When book adaptations are split into multiple films

By dividing one book into separate movies, some fans believe filmmakers increase revenue and interest.

Due to factors such as audience enthusiasm and financial opportunities, there is growing controversy over splitting book to movie adaptations into two shorter movies instead of one long movie.
Technology education teacher Alicia Simpson said that she thinks it depends on how well they stay true to the original content.
“For example, splitting the seventh Harry Potter movie was a good decision because there was so much content in that book and it was almost two books in itself,” Simpson said. For Simpson, splitting the last Twilight book, however, “didn’t really need to happen.”
According to Simpson, the more faithful you can be to the story, the better.
“If you split it, you can put more elements that existed in the book in there. […] You can put more in when you’re splitting into two movies, so the adaptation can be more faithful,” band director Adam Tucker said.
Many people feel the experience with book-to-movie adaptations is also changed.
Gaming Club advisor Patrick Murphy is one of these people.
“I’m not a huge fan of sort of an artificial cliffhanger. I’d rather see the complete story,” Murphy said.
Tucker said that he was very frustrated with the Harry Potter movie series because he had to wait one year before a new movie was released.
Money and efficiency really matter because movie makers have to make the financial decision of whether or not to cut scenes out of the movie, or split it into two parts.
According to Murphy, the recently released “Dune” came out as part one of part two because the movie makers weren’t sure how it was going to do.
In an interview with Variety Magazine, Dune director Denis Villeneuve said. “I wanted at the beginning to do the two parts simultaneously.

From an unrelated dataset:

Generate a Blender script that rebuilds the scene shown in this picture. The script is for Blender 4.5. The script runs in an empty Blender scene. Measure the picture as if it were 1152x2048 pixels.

For several reasons, it didn’t happen, and I agreed to the challenge of making part one and then wait to see if the movie rings enough enthusiasm.”
The public could sit and watch a three and a half hour movie, they just don’t want to, according to Tucker. “[The Avengers: Endgame] is a perfect example. The highest-grossing movie of all time is three hours long,” Tucker said.
Murphy said filming the movies separately feels very inefficient. “You now have to redo the getting everybody back together and now film the second half if they’re going to continue. In something that is a little bit bigger or more epic, I think it’s appropriate, but in general I prefer to see an entire story,” Murphy said.